## What needs to be done
Output the full listing below exactly as it reads, and skip anything that is a picture.

## Recorded information
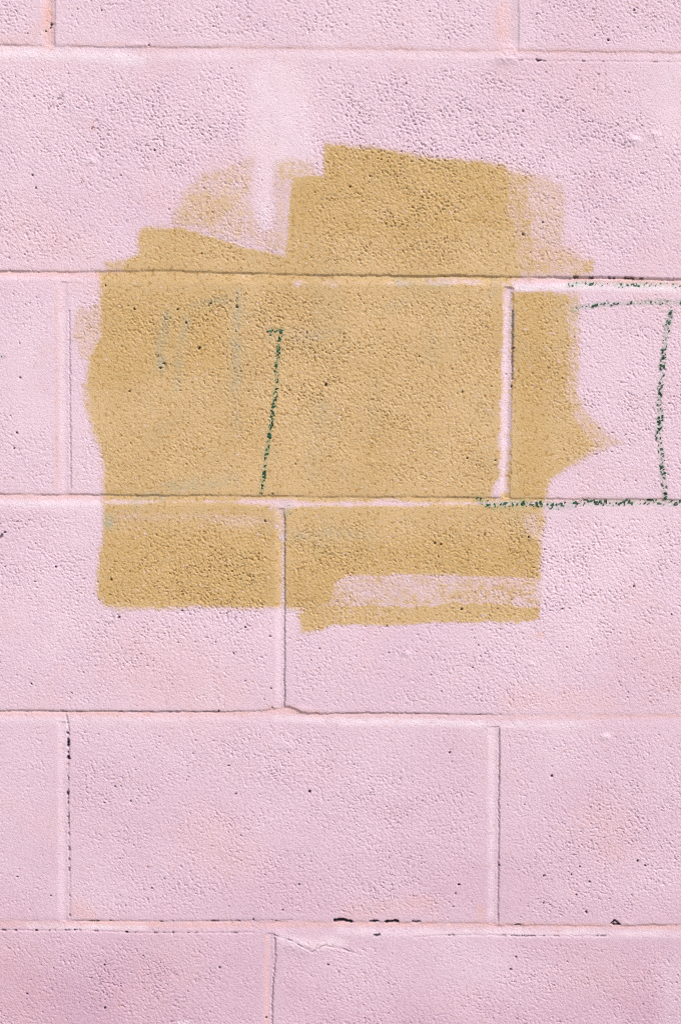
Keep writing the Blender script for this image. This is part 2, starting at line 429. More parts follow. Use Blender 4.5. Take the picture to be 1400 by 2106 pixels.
coat([(667, 295), (720, 298), (800, 308), (860, 320), (960, 329), (985, 345), (990, 400), (1000, 440), (1020, 500), (1030, 575), (580, 575), (590, 480), (596, 372), (606, 361), (665, 360)], 1.0, 14)
coat([(940, 327), (1000, 331), (1045, 340), (1055, 372), (1050, 440), (1068, 500), (1075, 575), (940, 575)], 0.86, 16, 0.2)
coat([(940, 327), (1045, 340), (1100, 362), (1100, 440), (1105, 500), (1120, 575), (940, 575)], 0.66, 20, 0.25)
coat([(1000, 335), (1060, 343), (1110, 360), (1160, 378), (1163, 440), (1160, 500), (1175, 535), (1222, 535), (1224, 558), (1205, 566), (1150, 578), (1000, 576)], 0.52, 14, 0.25)
coat([(1060, 500), (1150, 505), (1215, 532), (1224, 560), (1190, 572), (1060, 578)], 0.62, 14, 0.25)
coat([(1195, 532), (1220, 533), (1224, 556), (1208, 566), (1185, 560)], 0.68, 6, 0.2)
coat([(470, 340), (520, 318), (548, 316), (560, 330), (600, 318), (640, 330), (662, 362), (597, 375), (594, 470), (590, 525), (520, 508), (400, 480), (350, 450), (375, 395), (415, 350)], 0.50, 14, 0.35)
coat([(380, 395), (420, 380), (500, 420), (440, 480), (350, 462)], 0.60, 14, 0.2)
coat([(283, 480), (296, 468), (370, 467), (440, 486), (520, 511), (600, 527), (620, 575), (240, 575), (262, 535), (283, 522)], 1.0, 14)
coat([(212, 536), (290, 530), (290, 575), (216, 572)], 0.62, 8, 0.2)
coat([(206, 560), (600, 560), (1050, 560), (1120, 580), (1062, 596), (1140, 597), (1142, 700), (1135, 800), (1140, 850), (1165, 900), (1195, 922), (1190, 944), (1175, 955), (1133, 985), (1124, 1005),
      (1124, 1034), (213, 1034), (212, 960), (204, 920), (192, 880), (184, 830), (178, 780), (184, 735), (206, 690), (205, 590)], 1.0, 14)
coat([(155, 632), (215, 622), (215, 740), (178, 742), (163, 735), (152, 690)], 0.55, 9, 0.25)
coat([(168, 785), (200, 770), (205, 930), (186, 885), (172, 830)], 0.6, 8, 0.2)
coat([(1100, 597), (1175, 600), (1178, 700), (1172, 800), (1185, 850), (1215, 892), (1240, 913), (1215, 934), (1180, 956), (1100, 960)], 0.80, 18, 0.25)
coat([(1100, 597), (1192, 600), (1194, 700), (1190, 800), (1205, 845), (1245, 885), (1284, 911), (1240, 928), (1180, 958), (1100, 960)], 0.62, 12, 0.3)
coat([(212, 1030), (565, 1030), (580, 1040), (1115, 1036), (1122, 1070), (1112, 1110), (1110, 1192), (1000, 1188), (900, 1186), (800, 1184), (720, 1186), (690, 1200), (680, 1245), (640, 1256), (585, 1252),
      (400, 1250), (250, 1252), (216, 1246), (203, 1228), (200, 1190), (206, 1130), (215, 1095)], 1.0, 14)
coat([(680, 1180), (1112, 1180), (1108, 1250), (640, 1258)], 0.57, 18, 0.45, 'h')
coat([(680, 1180), (840, 1180), (800, 1258), (640, 1258)], 0.60, 18, 0.35, 'h')
coat([(640, 1244), (760, 1242), (860, 1246), (940, 1236), (1040, 1240), (1108, 1250), (1111, 1272), (1090, 1279), (900, 1282), (760, 1287), (690, 1285), (660, 1296), (625, 1300), (612, 1288), (616, 1262)], 0.78, 5, 0.3)
coat([(612, 1264), (640, 1258), (655, 1290), (640, 1300), (620, 1300)], 1.0, 14)
coat([(860, 1248), (1000, 1238), (1108, 1252), (1109, 1272), (1000, 1277), (860, 1278)], 0.95, 6)
# places the roller missed or rubbed thin
uncoat([(1036, 585), (1054, 590), (1053, 800), (1047, 960), (1044, 1012), (1022, 1026), (1006, 1020), (1024, 980), (1029, 800), (1033, 640)], 0.78, 9)
uncoat([(490, 1022), (606, 1024), (612, 1042), (592, 1048), (588, 1110), (570, 1110), (566, 1050), (520, 1041), (490, 1036)], 0.45, 12)
uncoat([(573, 1100), (588, 1100), (588, 1256), (576, 1256)], 0.45, 6)
uncoat([(600, 574), (760, 577), (900, 579), (1060, 578), (1060, 590), (900, 588), (600, 584)], 0.42, 7)
uncoat([(1052, 574), (1200, 578), (1200, 596), (1056, 597)], 0.90, 5)
uncoat([(880, 570), (1000, 572), (1000, 582), (880, 580)], 0.35, 6)
uncoat([(230, 1045), (560, 1050), (570, 1085), (480, 1095), (400, 1075), (240, 1080)], 0.33, 18)
uncoat([(770, 1024), (820, 1024), (820, 1034), (770, 1036)], 0.4, 8)
uncoat([(1070, 1050), (1112, 1050), (1112, 1110), (1085, 1115)], 0.42, 12)
uncoat([(520, 300), (562, 300), (565, 470), (535, 480), (520, 420)], 0.72, 12)
uncoat([(700, 1190), (820, 1190), (900, 1200), (900, 1225), (760, 1230), (690, 1215)], 0.20, 12)
uncoat([(380, 586), (520, 582), (700, 588), (700, 592), (380, 592)], 0.25, 4)
uncoat([(215, 1020), (300, 1028), (300, 1040), (215, 1045)], 0.22, 8)
uncoat([(1060, 600), (1110, 640), (1090, 690), (1062, 680)], 0.22, 12)
relief = np.clip((H - face + recess) / 0.55, -1.4, 1.0)                 # a dry roller touches the high grains first
thin = np.clip(1 - tan, 0, 1) * sstep(0.03, 0.25, tan)
dry = tan + (0.10 + 0.42 * thin) * np.clip(relief, -1, 1) + (0.08 + 0.50 * thin) * gnoise(XM / 1.6, ZM / 1.6, 21) + 0.08 * gnoise(XM / 4.2, ZM / 4.2, 22)
tan_m = sstep(0.30, 0.66, dry) * (0.35 + 0.65 * sstep(0.25, 0.8, tan)) * sstep(0.04, 0.15, tan)
tan_m = np.maximum(tan_m, 0.42 * sstep(0.08, 0.7, tan))
tan_m = tan_m * sstep(0.03, 0.12, tan)

lap = np.zeros(X.shape)                       # where a second pass of the roller laid the tan on thicker
for pts in ([(667, 295), (860, 320), (1040, 340), (1045, 470), (820, 500), (600, 470), (600, 365), (665, 362)], [(200, 1085), (570, 1095), (568, 1250), (205, 1250)],
            [(590, 1110), (1108, 1100), (1108, 1188), (590, 1250)], [(205, 600), (470, 600), (460, 760), (180, 800)], [(1060, 600), (1130, 600), (1125, 1020), (1060, 1020)]):
    p = np.asarray(pts, float)
    jj_ = np.nonzero((U > p[:, 0].min() - 60) & (U < p[:, 0].max() + 60) & (V > p[:, 1].min() - 60) & (V < p[:, 1].max() + 60))
    lap[jj_] = np.maximum(lap[jj_], sstep(-14, 22, poly_sd(U[jj_], V[jj_], p) + 2.2 * jit[jj_]) * np.clip(0.7 + 0.35 * lownoise[jj_] + 0.25 * streak_h[jj_], 0, 1))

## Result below
Keep writing the Blender script for this image. This is part 2, starting at line 429. More parts follow. Use Blender 4.5. Take the picture to be 1400 by 2106 pixels.
coat([(667, 295), (720, 298), (800, 308), (860, 320), (960, 329), (985, 345), (990, 400), (1000, 440), (1020, 500), (1030, 575), (580, 575), (590, 480), (596, 372), (606, 361), (665, 360)], 1.0, 14)
coat([(940, 327), (1000, 331), (1045, 340), (1055, 372), (1050, 440), (1068, 500), (1075, 575), (940, 575)], 0.86, 16, 0.2)
coat([(940, 327), (1045, 340), (1100, 362), (1100, 440), (1105, 500), (1120, 575), (940, 575)], 0.66, 20, 0.25)
coat([(1000, 335), (1060, 343), (1110, 360), (1160, 378), (1163, 440), (1160, 500), (1175, 535), (1222, 535), (1224, 558), (1205, 566), (1150, 578), (1000, 576)], 0.52, 14, 0.25)
coat([(1060, 500), (1150, 505), (1215, 532), (1224, 560), (1190, 572), (1060, 578)], 0.62, 14, 0.25)
coat([(1195, 532), (1220, 533), (1224, 556), (1208, 566), (1185, 560)], 0.68, 6, 0.2)
coat([(470, 340), (520, 318), (548, 316), (560, 330), (600, 318), (640, 330), (662, 362), (597, 375), (594, 470), (590, 525), (520, 508), (400, 480), (350, 450), (375, 395), (415, 350)], 0.50, 14, 0.35)
coat([(380, 395), (420, 380), (500, 420), (440, 480), (350, 462)], 0.60, 14, 0.2)
coat([(283, 480), (296, 468), (370, 467), (440, 486), (520, 511), (600, 527), (620, 575), (240, 575), (262, 535), (283, 522)], 1.0, 14)
coat([(212, 536), (290, 530), (290, 575), (216, 572)], 0.62, 8, 0.2)
coat([(206, 560), (600, 560), (1050, 560), (1120, 580), (1062, 596), (1140, 597), (1142, 700), (1135, 800), (1140, 850), (1165, 900), (1195, 922), (1190, 944), (1175, 955), (1133, 985), (1124, 1005),
      (1124, 1034), (213, 1034), (212, 960), (204, 920), (192, 880), (184, 830), (178, 780), (184, 735), (206, 690), (205, 590)], 1.0, 14)
coat([(155, 632), (215, 622), (215, 740), (178, 742), (163, 735), (152, 690)], 0.55, 9, 0.25)
coat([(168, 785), (200, 770), (205, 930), (186, 885), (172, 830)], 0.6, 8, 0.2)
coat([(1100, 597), (1175, 600), (1178, 700), (1172, 800), (1185, 850), (1215, 892), (1240, 913), (1215, 934), (1180, 956), (1100, 960)], 0.80, 18, 0.25)
coat([(1100, 597), (1192, 600), (1194, 700), (1190, 800), (1205, 845), (1245, 885), (1284, 911), (1240, 928), (1180, 958), (1100, 960)], 0.62, 12, 0.3)
coat([(212, 1030), (565, 1030), (580, 1040), (1115, 1036), (1122, 1070), (1112, 1110), (1110, 1192), (1000, 1188), (900, 1186), (800, 1184), (720, 1186), (690, 1200), (680, 1245), (640, 1256), (585, 1252),
      (400, 1250), (250, 1252), (216, 1246), (203, 1228), (200, 1190), (206, 1130), (215, 1095)], 1.0, 14)
coat([(680, 1180), (1112, 1180), (1108, 1250), (640, 1258)], 0.57, 18, 0.45, 'h')
coat([(680, 1180), (840, 1180), (800, 1258), (640, 1258)], 0.60, 18, 0.35, 'h')
coat([(640, 1244), (760, 1242), (860, 1246), (940, 1236), (1040, 1240), (1108, 1250), (1111, 1272), (1090, 1279), (900, 1282), (760, 1287), (690, 1285), (660, 1296), (625, 1300), (612, 1288), (616, 1262)], 0.78, 5, 0.3)
coat([(612, 1264), (640, 1258), (655, 1290), (640, 1300), (620, 1300)], 1.0, 14)
coat([(860, 1248), (1000, 1238), (1108, 1252), (1109, 1272), (1000, 1277), (860, 1278)], 0.95, 6)
# places the roller missed or rubbed thin
uncoat([(1036, 585), (1054, 590), (1053, 800), (1047, 960), (1044, 1012), (1022, 1026), (1006, 1020), (1024, 980), (1029, 800), (1033, 640)], 0.78, 9)
uncoat([(490, 1022), (606, 1024), (612, 1042), (592, 1048), (588, 1110), (570, 1110), (566, 1050), (520, 1041), (490, 1036)], 0.45, 12)
uncoat([(573, 1100), (588, 1100), (588, 1256), (576, 1256)], 0.45, 6)
uncoat([(600, 574), (760, 577), (900, 579), (1060, 578), (1060, 590), (900, 588), (600, 584)], 0.42, 7)
uncoat([(1052, 574), (1200, 578), (1200, 596), (1056, 597)], 0.90, 5)
uncoat([(880, 570), (1000, 572), (1000, 582), (880, 580)], 0.35, 6)
uncoat([(230, 1045), (560, 1050), (570, 1085), (480, 1095), (400, 1075), (240, 1080)], 0.33, 18)
uncoat([(770, 1024), (820, 1024), (820, 1034), (770, 1036)], 0.4, 8)
uncoat([(1070, 1050), (1112, 1050), (1112, 1110), (1085, 1115)], 0.42, 12)
uncoat([(520, 300), (562, 300), (565, 470), (535, 480), (520, 420)], 0.72, 12)
uncoat([(700, 1190), (820, 1190), (900, 1200), (900, 1225), (760, 1230), (690, 1215)], 0.20, 12)
uncoat([(380, 586), (520, 582), (700, 588), (700, 592), (380, 592)], 0.25, 4)
uncoat([(215, 1020), (300, 1028), (300, 1040), (215, 1045)], 0.22, 8)
uncoat([(1060, 600), (1110, 640), (1090, 690), (1062, 680)], 0.22, 12)
relief = np.clip((H - face + recess) / 0.55, -1.4, 1.0)                 # a dry roller touches the high grains first
thin = np.clip(1 - tan, 0, 1) * sstep(0.03, 0.25, tan)
dry = tan + (0.10 + 0.42 * thin) * np.clip(relief, -1, 1) + (0.08 + 0.50 * thin) * gnoise(XM / 1.6, ZM / 1.6, 21) + 0.08 * gnoise(XM / 4.2, ZM / 4.2, 22)
tan_m = sstep(0.30, 0.66, dry) * (0.35 + 0.65 * sstep(0.25, 0.8, tan)) * sstep(0.04, 0.15, tan)
tan_m = np.maximum(tan_m, 0.42 * sstep(0.08, 0.7, tan))
tan_m = tan_m * sstep(0.03, 0.12, tan)

lap = np.zeros(X.shape)                       # where a second pass of the roller laid the tan on thicker
for pts in ([(667, 295), (860, 320), (1040, 340), (1045, 470), (820, 500), (600, 470), (600, 365), (665, 362)], [(200, 1085), (570, 1095), (568, 1250), (205, 1250)],
            [(590, 1110), (1108, 1100), (1108, 1188), (590, 1250)], [(205, 600), (470, 600), (460, 760), (180, 800)], [(1060, 600), (1130, 600), (1125, 1020), (1060, 1020)]):
    p = np.asarray(pts, float)
    jj_ = np.nonzero((U > p[:, 0].min() - 60) & (U < p[:, 0].max() + 60) & (V > p[:, 1].min() - 60) & (V < p[:, 1].max() + 60))
    lap[jj_] = np.maximum(lap[jj_], sstep(-14, 22, poly_sd(U[jj_], V[jj_], p) + 2.2 * jit[jj_]) * np.clip(0.7 + 0.35 * lownoise[jj_] + 0.25 * streak_h[jj_], 0, 1))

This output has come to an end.